The Court of Appeals didn't weigh in on the merits of the dispute, instead transferring the case to the Supreme Court because the appeal raised real and substantial challenge to the constitutionality of a state statute.

Practice Tip: Doe knew her case was one that the Supreme Court of Missouri would likely have to decide, so she made her record with that in mind. This case thus gives practitioners a look at the mechanics of how constitutional challenges get decided by the Supreme Court.

Under Article V, section 3 of Missouri’s Constitution, the Supreme Court has exclusive jurisdiction in all cases involving the validity of a statute or provision of the Constitution. But, as Judge Newton’s opinion explains, it is not enough that the appeal involve a constitutional issue. The issue must instead be real and substantial. That is to say, one that “presents a contested matter of right that involved fair doubt and reasonable room for disagreement.” It helps too if the question is one of first impression.

Now, if the case involves a real and substantial issue that only the Supreme Court can decide, there a couple of ways of doing it. First, if it’s a clean enough case (for instance, the constitutional issue is the main or only issue to be decided), the litigants can appeal directly to the Supreme Court.

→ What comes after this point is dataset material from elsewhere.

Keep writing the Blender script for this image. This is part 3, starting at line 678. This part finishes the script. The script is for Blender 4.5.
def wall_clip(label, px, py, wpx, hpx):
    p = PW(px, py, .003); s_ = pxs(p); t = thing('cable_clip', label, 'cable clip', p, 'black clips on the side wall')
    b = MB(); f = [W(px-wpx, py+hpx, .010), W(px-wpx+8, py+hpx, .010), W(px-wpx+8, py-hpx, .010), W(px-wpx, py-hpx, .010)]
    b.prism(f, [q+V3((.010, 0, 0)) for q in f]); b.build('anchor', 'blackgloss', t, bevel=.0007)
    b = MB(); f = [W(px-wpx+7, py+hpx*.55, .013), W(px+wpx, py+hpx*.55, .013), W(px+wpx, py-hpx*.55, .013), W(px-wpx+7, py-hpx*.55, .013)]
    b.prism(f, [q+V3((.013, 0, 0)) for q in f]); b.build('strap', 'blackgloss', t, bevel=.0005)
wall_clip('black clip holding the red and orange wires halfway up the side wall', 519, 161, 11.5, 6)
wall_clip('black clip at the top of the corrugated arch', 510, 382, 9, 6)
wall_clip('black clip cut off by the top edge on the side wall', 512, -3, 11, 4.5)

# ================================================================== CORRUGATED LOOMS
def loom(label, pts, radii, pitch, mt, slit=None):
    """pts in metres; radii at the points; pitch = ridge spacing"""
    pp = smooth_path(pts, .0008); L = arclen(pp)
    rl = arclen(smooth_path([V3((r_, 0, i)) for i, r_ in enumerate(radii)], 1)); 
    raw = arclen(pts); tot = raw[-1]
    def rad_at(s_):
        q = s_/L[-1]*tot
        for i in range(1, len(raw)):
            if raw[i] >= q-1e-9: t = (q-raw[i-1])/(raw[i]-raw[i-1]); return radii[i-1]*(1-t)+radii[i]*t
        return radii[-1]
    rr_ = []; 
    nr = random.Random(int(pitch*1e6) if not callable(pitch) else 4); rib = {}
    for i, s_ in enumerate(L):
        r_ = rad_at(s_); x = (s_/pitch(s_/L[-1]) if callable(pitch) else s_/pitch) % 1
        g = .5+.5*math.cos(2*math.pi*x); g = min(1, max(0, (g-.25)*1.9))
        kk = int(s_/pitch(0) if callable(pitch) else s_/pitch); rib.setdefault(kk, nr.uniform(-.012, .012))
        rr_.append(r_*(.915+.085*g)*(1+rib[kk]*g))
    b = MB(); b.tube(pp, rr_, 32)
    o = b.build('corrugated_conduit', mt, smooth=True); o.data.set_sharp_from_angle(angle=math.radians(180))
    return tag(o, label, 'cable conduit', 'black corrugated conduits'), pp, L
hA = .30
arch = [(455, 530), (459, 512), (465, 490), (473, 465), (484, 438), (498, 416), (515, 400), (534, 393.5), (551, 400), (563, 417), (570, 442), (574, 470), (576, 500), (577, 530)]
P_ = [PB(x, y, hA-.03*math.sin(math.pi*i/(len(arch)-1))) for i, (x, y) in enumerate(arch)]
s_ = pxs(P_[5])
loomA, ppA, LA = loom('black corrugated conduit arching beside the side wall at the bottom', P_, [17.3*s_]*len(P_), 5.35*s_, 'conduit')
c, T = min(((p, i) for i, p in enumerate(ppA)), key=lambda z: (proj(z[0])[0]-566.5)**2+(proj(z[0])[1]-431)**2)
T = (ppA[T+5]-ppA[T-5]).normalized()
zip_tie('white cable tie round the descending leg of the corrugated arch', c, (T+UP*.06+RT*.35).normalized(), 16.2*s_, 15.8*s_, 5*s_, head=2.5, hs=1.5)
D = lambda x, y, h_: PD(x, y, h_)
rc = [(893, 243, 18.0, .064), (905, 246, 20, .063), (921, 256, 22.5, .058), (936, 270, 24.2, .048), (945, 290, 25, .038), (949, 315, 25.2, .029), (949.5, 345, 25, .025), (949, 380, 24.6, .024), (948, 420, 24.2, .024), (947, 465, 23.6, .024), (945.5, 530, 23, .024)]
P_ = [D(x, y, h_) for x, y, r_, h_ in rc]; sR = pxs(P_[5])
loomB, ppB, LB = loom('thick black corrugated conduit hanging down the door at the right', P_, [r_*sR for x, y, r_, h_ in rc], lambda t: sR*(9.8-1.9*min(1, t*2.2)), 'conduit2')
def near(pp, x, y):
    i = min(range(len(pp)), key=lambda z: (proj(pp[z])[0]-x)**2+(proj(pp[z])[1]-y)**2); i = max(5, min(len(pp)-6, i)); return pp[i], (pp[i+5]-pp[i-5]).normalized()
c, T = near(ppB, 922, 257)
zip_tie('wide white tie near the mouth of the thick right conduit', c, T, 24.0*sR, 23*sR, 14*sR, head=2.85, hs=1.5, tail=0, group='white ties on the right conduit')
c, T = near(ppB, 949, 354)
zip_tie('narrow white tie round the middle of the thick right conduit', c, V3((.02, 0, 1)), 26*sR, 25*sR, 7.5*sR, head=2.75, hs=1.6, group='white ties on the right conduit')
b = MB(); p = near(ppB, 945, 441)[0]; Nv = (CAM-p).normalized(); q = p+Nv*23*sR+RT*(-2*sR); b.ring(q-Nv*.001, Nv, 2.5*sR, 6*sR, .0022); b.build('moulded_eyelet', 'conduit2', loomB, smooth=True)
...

Second, the case can be transfered from the Court of Appeals to the Supreme Court, either before or after an opinion is issued. The Court of Appeals can, either on its own or on a motion by the parties, transfer the appeal to the Supreme Court if it finds that the case involves a real and substantial constitutional challenge (or other issue within the exclusive jurisdiction of the Supreme Court). Or the Supreme Court itself can order an appeal transferred up to it, again either on its own or at the behest of a party. For deadlines and other requirements pertaining to this process, start with Mo. R. of Civ. P. 81 and 83.